Many people feel that the point of camping is to spend time in nature and enjoy the outdoors, an activity that not many people get to do frequently enough.

“I feel that if I’m going to go glamping with all the luxuries and amenities of home I might as well just sit on the couch and pop in a DVD of Planet Earth,” Chavis said.

The thought of going all the way out into nature just to sit inside an RV doesn’t make sense to people who enjoy the lack of civilization in nature.

“The feeling of being the only human in a vast expanse of wilderness is both frightening and exhilarating,” Chavis said. “It really puts nature in a different perspective that you wouldn’t see otherwise.”

Not all people are so keen on traipsing around in nature with just a backpack.

“I’d like some sense of protection,” said Alexandria Nicole Mills, a 20-year-old business major. “I’d feel like you could use the restroom easier and cook more food.”

RVs also allow people to go camping in the cooler, rainier months of the year.

Backpackers also have to carry all of their supplies on their backs.

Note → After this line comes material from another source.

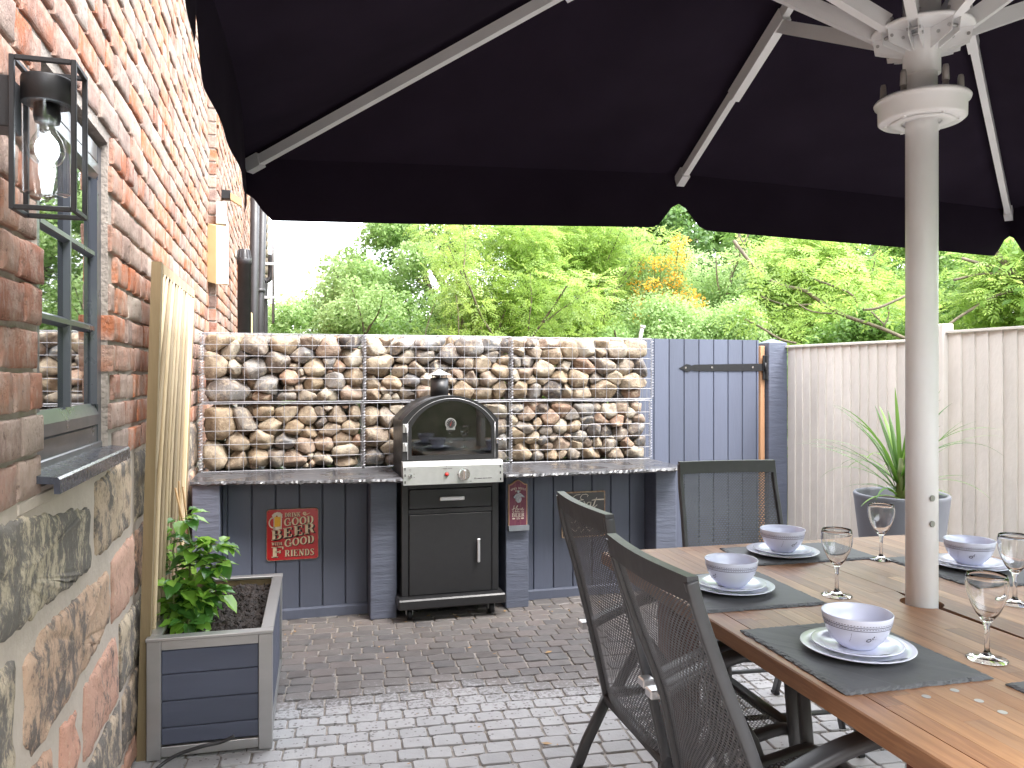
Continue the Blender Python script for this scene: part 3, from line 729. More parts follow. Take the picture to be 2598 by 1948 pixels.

This means that they are limited in what they can bring and also have less versatility than those who have RVs with gas, electricity and running water.

“What’s in my backpack usually depends on the difficulty of the trail and the weather.” Chavis said. “My knife, fire starter, and water bottles are always with me. I always bring just enough food packed in bear canisters to keep those pesky black bears from getting into it.”

Other supplies that are recommended for backpacking are propane stoves, water filtering devices, and a hatchet to cut fire wood.

“I always have my sleeping bag,” Chavis added. “If there is no chance of rain I usually bring a hammock instead of a tent.”

Despite the difference in camping style and housing preference the ultimate goal of any outdoor adventure is to experience nature.

“When you go camping its more about the activities you do and getting the benefits of nature rather than where you choose to sleep at night.” Kayla White a 22-year-old recreation major said.